### [WHAT TO DO]
Omit every picture, and retype the lines that run from the beginning of the data below through the line containing "MB().box(TX0, TX1, YB, TY0", inclusive.

### [COLLECTED DATA]
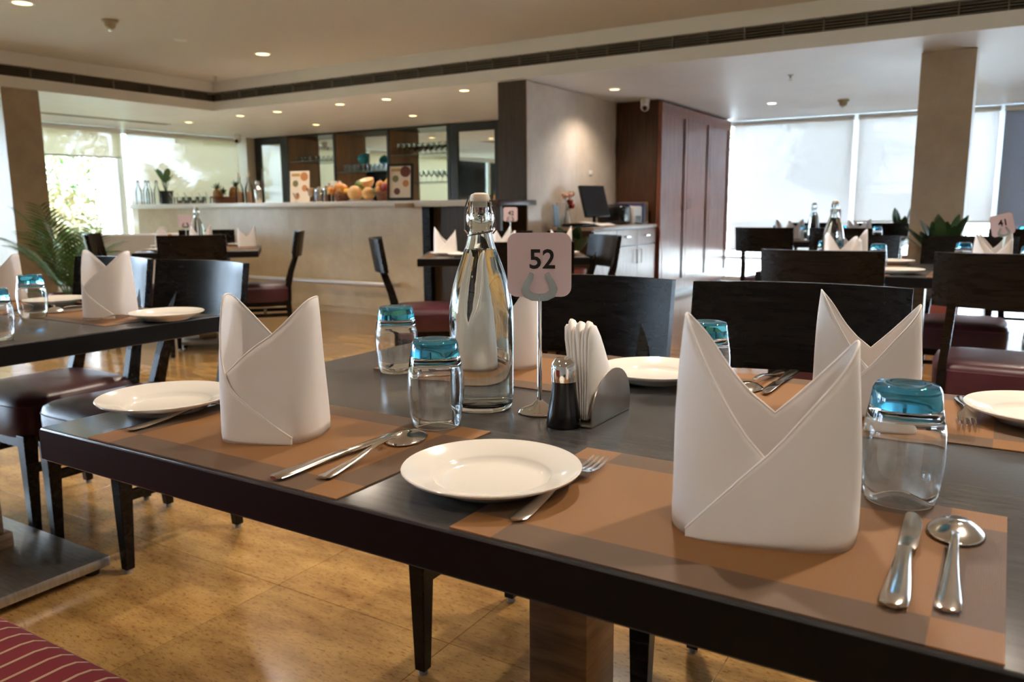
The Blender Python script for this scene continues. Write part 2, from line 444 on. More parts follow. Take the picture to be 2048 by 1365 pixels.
# painted fascia on the tray side of each low ceiling (the ceiling underside takes the daylight, the fascia is wall paint)
MB().box(TX0, TX0 + 0.012, TY0, TY1 - 0.012, ZL, 2.305).build('fascia', paint, lowL, smooth=False)
MB().box(TX0, TX1, TY1 - 0.012, TY1, ZL, 2.305).build('fascia', paint, lowF, smooth=False)
MB().box(TX1 - 0.012, TX1, TY0, TY1, ZL, 2.305).build('fascia', paint, lowR, smooth=False)
MB().box(TX0, TX1, TY0, TY0 + 0.012, ZL, 2.305).build('fascia', paint, lowB, smooth=False)
# dark duct behind the air slots
MB().box(XL, TX0 - 0.10, YB, TY1, 2.306, 2.409).build('duct', dark_void, lowL, smooth=False)
MB().box(XL, XR, TY1 + 0.10, YF, 2.306, 2.409).build('duct', dark_void, lowF, smooth=False)
MB().box(TX1 + 0.10, XR, YB, TY1, 2.306, 2.409).build('duct', dark_void, lowR, smooth=False)
MB().box(TX0, TX1, YB, TY0 - 0.10, 2.306, 2.409).build('duct', dark_void, lowB, smooth=False)

def grille(label, ax, fixed, a0, a1, step, sgn):
    g = thing('air_grille', label, 'air grille', ((a0 + a1) / 2, fixed, 2.306) if ax == 'x' else (fixed, (a0 + a1) / 2, 2.306))
    L = (a1 - a0) / 2
    for k in range(5):
        z = 0.010 + k * 0.0205
        m_ = MB().box(-L, L, 0.006, 0.030, z, z + 0.0055, Matrix.Rotation(0.0, 4, 'X'))
        s = m_.build('slat', grille_m, g, smooth=False)
        if ax == 'y': s.rotation_euler = (0, 0, PI / 2)
        if sgn < 0 and ax == 'y': s.rotation_euler = (0, 0, PI / 2)
    me = MB().box(-0.004, 0.004, 0.001, 0.032, 0, 0.103).mesh('divider', smooth=False); me.materials.append(grille_m)
    p = -L + step / 2
    while p < L:
        o = bpy.data.objects.new('divider', me); COL.objects.link(o); o.parent = g
        if ax == 'x': o.location = (p, 0, 0)
        else: o.location = (0, p, 0); o.rotation_euler = (0, 0, PI / 2)
        p += step
    return g
grille('long slatted air grille in the soffit above the bar and cupboards', 'x', TY1, TX0, TX1, 0.29, 1)
grille('long slatted air grille in the soffit towards the left windows', 'y', TX0, TY0, TY1, 0.42, -1)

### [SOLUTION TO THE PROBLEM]
The Blender Python script for this scene continues. Write part 2, from line 444 on. More parts follow. Take the picture to be 2048 by 1365 pixels.
# painted fascia on the tray side of each low ceiling (the ceiling underside takes the daylight, the fascia is wall paint)
MB().box(TX0, TX0 + 0.012, TY0, TY1 - 0.012, ZL, 2.305).build('fascia', paint, lowL, smooth=False)
MB().box(TX0, TX1, TY1 - 0.012, TY1, ZL, 2.305).build('fascia', paint, lowF, smooth=False)
MB().box(TX1 - 0.012, TX1, TY0, TY1, ZL, 2.305).build('fascia', paint, lowR, smooth=False)
MB().box(TX0, TX1, TY0, TY0 + 0.012, ZL, 2.305).build('fascia', paint, lowB, smooth=False)
# dark duct behind the air slots
MB().box(XL, TX0 - 0.10, YB, TY1, 2.306, 2.409).build('duct', dark_void, lowL, smooth=False)
MB().box(XL, XR, TY1 + 0.10, YF, 2.306, 2.409).build('duct', dark_void, lowF, smooth=False)
MB().box(TX1 + 0.10, XR, YB, TY1, 2.306, 2.409).build('duct', dark_void, lowR, smooth=False)
MB().box(TX0, TX1, YB, TY0 - 0.10, 2.306, 2.409).build('duct', dark_void, lowB, smooth=False)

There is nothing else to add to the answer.